Entries with scene source code
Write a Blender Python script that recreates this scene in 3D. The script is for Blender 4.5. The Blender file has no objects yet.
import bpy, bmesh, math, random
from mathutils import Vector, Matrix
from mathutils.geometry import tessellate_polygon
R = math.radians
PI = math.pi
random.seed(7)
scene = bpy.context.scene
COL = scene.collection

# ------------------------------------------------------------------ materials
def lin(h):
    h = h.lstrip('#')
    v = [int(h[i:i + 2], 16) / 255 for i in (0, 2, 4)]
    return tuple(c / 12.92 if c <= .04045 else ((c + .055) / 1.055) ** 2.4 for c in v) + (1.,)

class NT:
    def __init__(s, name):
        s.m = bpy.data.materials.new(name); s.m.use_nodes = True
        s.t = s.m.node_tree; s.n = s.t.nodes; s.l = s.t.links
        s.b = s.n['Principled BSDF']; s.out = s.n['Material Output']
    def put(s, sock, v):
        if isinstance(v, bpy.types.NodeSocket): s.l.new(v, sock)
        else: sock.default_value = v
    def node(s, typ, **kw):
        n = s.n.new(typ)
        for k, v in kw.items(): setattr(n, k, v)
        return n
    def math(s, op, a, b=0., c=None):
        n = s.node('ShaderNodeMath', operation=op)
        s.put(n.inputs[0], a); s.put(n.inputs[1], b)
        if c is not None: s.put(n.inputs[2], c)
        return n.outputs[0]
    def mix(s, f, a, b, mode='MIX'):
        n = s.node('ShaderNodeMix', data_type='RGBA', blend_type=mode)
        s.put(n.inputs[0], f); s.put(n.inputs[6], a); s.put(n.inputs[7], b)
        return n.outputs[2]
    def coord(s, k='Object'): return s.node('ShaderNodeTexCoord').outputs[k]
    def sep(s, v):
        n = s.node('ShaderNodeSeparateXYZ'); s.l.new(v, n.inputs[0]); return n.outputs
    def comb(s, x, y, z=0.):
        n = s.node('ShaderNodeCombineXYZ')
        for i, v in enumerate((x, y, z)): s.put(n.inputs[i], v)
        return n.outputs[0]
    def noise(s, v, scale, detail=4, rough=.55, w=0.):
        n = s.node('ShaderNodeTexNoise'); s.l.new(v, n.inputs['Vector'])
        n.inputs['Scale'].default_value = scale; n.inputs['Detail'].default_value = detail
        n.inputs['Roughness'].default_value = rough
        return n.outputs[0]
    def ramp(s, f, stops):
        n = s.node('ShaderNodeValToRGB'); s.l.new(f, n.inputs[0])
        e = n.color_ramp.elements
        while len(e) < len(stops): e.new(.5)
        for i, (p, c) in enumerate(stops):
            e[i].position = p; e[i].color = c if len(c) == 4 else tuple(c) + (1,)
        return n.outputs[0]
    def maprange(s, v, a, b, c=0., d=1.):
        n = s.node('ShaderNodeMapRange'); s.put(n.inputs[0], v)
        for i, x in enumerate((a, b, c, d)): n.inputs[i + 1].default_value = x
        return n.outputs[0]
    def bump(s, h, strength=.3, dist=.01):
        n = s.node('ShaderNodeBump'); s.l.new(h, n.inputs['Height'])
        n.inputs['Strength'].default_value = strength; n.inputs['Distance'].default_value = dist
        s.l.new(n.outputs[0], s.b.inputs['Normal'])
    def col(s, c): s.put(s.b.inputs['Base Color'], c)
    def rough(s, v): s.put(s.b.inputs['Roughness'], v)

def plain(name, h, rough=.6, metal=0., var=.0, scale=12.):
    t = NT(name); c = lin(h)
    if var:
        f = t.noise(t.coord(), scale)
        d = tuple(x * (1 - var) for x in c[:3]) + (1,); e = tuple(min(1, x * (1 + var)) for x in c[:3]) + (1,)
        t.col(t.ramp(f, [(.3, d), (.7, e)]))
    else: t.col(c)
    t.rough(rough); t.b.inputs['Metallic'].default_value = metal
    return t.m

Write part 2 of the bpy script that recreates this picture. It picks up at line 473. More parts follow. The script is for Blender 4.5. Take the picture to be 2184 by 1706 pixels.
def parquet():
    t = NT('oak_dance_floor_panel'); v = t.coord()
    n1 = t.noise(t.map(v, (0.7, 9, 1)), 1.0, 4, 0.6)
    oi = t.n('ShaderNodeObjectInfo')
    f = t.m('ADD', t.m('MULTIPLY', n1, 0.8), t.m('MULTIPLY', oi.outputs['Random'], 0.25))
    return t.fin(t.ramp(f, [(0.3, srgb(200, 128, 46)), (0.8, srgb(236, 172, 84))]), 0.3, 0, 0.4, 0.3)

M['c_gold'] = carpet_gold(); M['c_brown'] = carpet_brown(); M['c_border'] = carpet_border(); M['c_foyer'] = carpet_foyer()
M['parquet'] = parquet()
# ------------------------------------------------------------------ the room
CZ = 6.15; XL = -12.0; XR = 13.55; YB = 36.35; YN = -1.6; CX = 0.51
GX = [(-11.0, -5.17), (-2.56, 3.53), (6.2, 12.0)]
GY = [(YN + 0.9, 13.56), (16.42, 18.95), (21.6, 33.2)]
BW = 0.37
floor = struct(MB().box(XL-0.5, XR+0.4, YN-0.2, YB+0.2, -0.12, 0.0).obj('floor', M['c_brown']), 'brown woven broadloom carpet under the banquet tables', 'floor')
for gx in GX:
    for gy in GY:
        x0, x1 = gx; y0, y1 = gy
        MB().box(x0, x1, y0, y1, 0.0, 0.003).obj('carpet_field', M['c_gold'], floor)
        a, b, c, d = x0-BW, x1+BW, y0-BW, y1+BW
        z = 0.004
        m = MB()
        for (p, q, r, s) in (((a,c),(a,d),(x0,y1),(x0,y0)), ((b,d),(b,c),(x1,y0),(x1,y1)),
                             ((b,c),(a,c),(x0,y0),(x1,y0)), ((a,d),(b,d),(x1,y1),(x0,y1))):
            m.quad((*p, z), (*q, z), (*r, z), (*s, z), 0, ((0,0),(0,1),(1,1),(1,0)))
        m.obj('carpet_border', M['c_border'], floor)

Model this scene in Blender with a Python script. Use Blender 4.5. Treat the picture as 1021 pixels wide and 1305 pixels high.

● **Problem description**
Write out, word for word, the line containing "Write part 2" and every line after it to the end of the data above.

● **Output below**
Write part 2 of the bpy script that recreates this picture. It picks up at line 473. More parts follow. The script is for Blender 4.5. Take the picture to be 2184 by 1706 pixels.
def parquet():
    t = NT('oak_dance_floor_panel'); v = t.coord()
    n1 = t.noise(t.map(v, (0.7, 9, 1)), 1.0, 4, 0.6)
    oi = t.n('ShaderNodeObjectInfo')
    f = t.m('ADD', t.m('MULTIPLY', n1, 0.8), t.m('MULTIPLY', oi.outputs['Random'], 0.25))
    return t.fin(t.ramp(f, [(0.3, srgb(200, 128, 46)), (0.8, srgb(236, 172, 84))]), 0.3, 0, 0.4, 0.3)

M['c_gold'] = carpet_gold(); M['c_brown'] = carpet_brown(); M['c_border'] = carpet_border(); M['c_foyer'] = carpet_foyer()
M['parquet'] = parquet()
# ------------------------------------------------------------------ the room
CZ = 6.15; XL = -12.0; XR = 13.55; YB = 36.35; YN = -1.6; CX = 0.51
GX = [(-11.0, -5.17), (-2.56, 3.53), (6.2, 12.0)]
GY = [(YN + 0.9, 13.56), (16.42, 18.95), (21.6, 33.2)]
BW = 0.37
floor = struct(MB().box(XL-0.5, XR+0.4, YN-0.2, YB+0.2, -0.12, 0.0).obj('floor', M['c_brown']), 'brown woven broadloom carpet under the banquet tables', 'floor')
for gx in GX:
    for gy in GY:
        x0, x1 = gx; y0, y1 = gy
        MB().box(x0, x1, y0, y1, 0.0, 0.003).obj('carpet_field', M['c_gold'], floor)
        a, b, c, d = x0-BW, x1+BW, y0-BW, y1+BW
        z = 0.004
        m = MB()
        for (p, q, r, s) in (((a,c),(a,d),(x0,y1),(x0,y0)), ((b,d),(b,c),(x1,y0),(x1,y1)),
                             ((b,c),(a,c),(x0,y0),(x1,y0)), ((a,d),(b,d),(x1,y1),(x0,y1))):
            m.quad((*p, z), (*q, z), (*r, z), (*s, z), 0, ((0,0),(0,1),(1,1),(1,0)))
        m.obj('carpet_border', M['c_border'], floor)

Model this scene in Blender with a Python script. Use Blender 4.5. Treat the picture as 1021 pixels wide and 1305 pixels high.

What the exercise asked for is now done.